01 de octubre 2024, El Espectador
¡Es tan distinto ver la foto de un arco iris en un calendario, o presenciar cómo se forma la magia de siete colores en medio del cielo! Algo semejante pasa con el hambre y con el miedo, con las heridas y los abrazos. No suenan igual las balas en Tame, que en Instagram; los bombardeos por CNN conmueven, pero en Gaza matan; los noticieros informan, pero la real realidad solo se palpa cuando la propia piel está metida en ella.
Con un monograma en la almohada y un whiskey en las rocas, resulta fácil pontificar sobre los procesos de paz, hablar ex catedra sobre hostigamientos y bombardeos, y preguntar con desdén por qué el gobierno permite que avancen las 7 plagas de la violencia. A veces siento que, para algunos, los muertos solo son maniquís rotos, al otro lado de una vitrina.

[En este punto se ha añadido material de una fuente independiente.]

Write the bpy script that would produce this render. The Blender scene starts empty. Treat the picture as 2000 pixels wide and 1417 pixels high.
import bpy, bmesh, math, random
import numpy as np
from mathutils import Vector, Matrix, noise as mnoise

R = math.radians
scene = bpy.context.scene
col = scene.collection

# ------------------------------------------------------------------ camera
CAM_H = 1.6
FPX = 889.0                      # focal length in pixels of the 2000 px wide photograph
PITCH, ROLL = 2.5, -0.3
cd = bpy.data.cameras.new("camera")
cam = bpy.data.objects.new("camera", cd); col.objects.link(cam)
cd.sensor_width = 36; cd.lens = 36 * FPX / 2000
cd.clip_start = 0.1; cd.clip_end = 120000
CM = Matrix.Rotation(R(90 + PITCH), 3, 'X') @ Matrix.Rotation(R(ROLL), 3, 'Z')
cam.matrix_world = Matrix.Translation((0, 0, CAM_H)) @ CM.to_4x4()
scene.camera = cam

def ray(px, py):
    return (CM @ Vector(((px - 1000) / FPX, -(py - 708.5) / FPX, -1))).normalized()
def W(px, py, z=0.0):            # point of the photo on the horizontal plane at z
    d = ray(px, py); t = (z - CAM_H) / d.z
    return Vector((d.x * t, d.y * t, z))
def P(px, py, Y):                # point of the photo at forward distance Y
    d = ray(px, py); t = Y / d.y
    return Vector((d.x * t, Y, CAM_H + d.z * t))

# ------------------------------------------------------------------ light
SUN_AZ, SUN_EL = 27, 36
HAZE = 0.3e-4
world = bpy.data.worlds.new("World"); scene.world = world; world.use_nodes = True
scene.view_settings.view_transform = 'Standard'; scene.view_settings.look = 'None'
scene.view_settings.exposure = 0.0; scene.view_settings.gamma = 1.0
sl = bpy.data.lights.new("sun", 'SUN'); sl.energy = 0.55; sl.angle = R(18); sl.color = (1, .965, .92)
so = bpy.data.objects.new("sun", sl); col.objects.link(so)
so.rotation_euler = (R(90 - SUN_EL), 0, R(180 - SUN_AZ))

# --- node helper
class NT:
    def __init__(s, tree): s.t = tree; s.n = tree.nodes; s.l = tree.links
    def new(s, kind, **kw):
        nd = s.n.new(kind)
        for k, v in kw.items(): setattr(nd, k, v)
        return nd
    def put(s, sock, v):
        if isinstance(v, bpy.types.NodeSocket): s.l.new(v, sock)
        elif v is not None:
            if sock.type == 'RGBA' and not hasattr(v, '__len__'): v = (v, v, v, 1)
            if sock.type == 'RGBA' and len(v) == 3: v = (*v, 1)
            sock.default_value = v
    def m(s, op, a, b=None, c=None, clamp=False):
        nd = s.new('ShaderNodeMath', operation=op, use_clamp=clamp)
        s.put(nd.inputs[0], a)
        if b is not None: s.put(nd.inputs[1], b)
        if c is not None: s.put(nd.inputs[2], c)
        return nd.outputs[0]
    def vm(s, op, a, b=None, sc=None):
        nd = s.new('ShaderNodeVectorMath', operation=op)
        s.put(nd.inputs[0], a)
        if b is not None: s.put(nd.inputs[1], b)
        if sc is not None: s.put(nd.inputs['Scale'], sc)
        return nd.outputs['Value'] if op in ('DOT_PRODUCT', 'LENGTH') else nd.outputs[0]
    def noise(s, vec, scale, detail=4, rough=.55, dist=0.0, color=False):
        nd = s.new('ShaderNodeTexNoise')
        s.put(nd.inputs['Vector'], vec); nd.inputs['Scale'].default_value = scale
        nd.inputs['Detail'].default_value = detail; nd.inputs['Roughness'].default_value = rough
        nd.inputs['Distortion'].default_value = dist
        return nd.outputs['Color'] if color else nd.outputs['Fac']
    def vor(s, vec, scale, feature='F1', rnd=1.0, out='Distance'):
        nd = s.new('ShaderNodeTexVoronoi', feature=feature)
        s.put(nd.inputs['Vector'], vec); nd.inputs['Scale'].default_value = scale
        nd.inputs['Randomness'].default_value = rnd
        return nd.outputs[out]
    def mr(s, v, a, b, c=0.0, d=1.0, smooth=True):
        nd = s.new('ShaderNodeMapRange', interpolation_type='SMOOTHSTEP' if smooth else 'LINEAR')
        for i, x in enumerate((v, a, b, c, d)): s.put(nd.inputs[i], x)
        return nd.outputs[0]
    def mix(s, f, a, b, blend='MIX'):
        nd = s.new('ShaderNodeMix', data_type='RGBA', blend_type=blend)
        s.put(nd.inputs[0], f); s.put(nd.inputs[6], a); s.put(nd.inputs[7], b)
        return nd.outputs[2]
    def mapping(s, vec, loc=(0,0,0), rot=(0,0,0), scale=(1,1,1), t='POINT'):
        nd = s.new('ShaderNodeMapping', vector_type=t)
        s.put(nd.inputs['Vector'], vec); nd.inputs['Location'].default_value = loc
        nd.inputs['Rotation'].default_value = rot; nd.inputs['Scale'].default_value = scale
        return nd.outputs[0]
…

Yo invitaría a los “amos de la guerra” a pasar siquiera 24 horas en Caloto, en Tierralta o en el Alto Baudó, y sentir lo que pasa cuando a las 4 de la tarde los niños y los perros se quedan quietos, las ventanas se cierran y el aire que se respira es el de un pueblo fantasma.
Quizá si se atrevieran a mirar frente a frente a la realidad, comprenderían el valor y la complejidad de un proceso de paz; y por qué es tan necesario abordarlo y vivirlo con altas dosis de convicción, decisión y cariño; por qué es preciso amasar con el corazón y las neuronas una mezcla de humildad y conocimiento, serenidad y exigencia, firmeza y flexibilidad. Y entonces quizá no solo pedirían inteligencia militar, sino inteligencia emocional; entenderían que la paciencia no es resignación, y que es más difícil oír que hablar.
Se blindan puertas, camionetas y ventanas, pero no hemos sabido cómo blindar los procesos de paz (ni los de antes, ni los de ahora). Blindarlos contra el escepticismo y los estigmas, contra las decepciones y la ligereza; protegerlo hasta de ellos mismos, para que no se lastimen y no confundan tropiezo con fracaso. Blindarlos contra el desgaste que producen los opinadores de oficio, y salvarlos de ese nado contracorriente en el que la desconfianza se traga los salvavidas.
La semana pasada –porque así lo acordamos y sentimos que la paz se construye desde los territorios y con la gente– las delegaciones del gobierno nacional y de la Segunda Marquetalia, nos reunimos con más de 300 líderes y lideresas sociales en el municipio de Tumaco. Hablaron gobernadores indígenas y autoridades departamentales; representantes de los ministerios y de los guerrilleros, de los afros, de las mujeres y de las organizaciones comunales.
Al día siguiente llegaron cerca de siete mil personas al Coliseo del Pueblo. Líderes, indígenas, alcaldes, afros, niños y abuelas; bailarinas, políticos y poetas; pescadores y sacerdotes, chamanes y campesinos. “Me la juego por la paz” cantaron entre himnos y currulaos, con miles de banderas blancas exigiéndonos desde las entrañas del calor y del Pacífico, que saquemos esta historia adelante; que no se vale pararnos de las mesas de negociaciones, porque la paz es un mandato popular, de azadón, bastón y atarraya, un derecho y un deber; y es emoción, templanza y construcción, y es –sobre todo– una urgencia vital que no aguanta más aplazamientos. Nos dejaron muy claro que sí se vale defender las utopías; respaldaron las mesas por la paz y nos exigieron persistir hasta que las balas se queden sin oficio. Hasta que haya más surcos y menos tumbas, más pueblo y menos egos, más Estado y menos ausencia, y carreteras para que se transforme en vida el olvido. Y que en las escuelas ningún otro niño cambie su cuaderno por un fusil, ni su infancia por un duelo.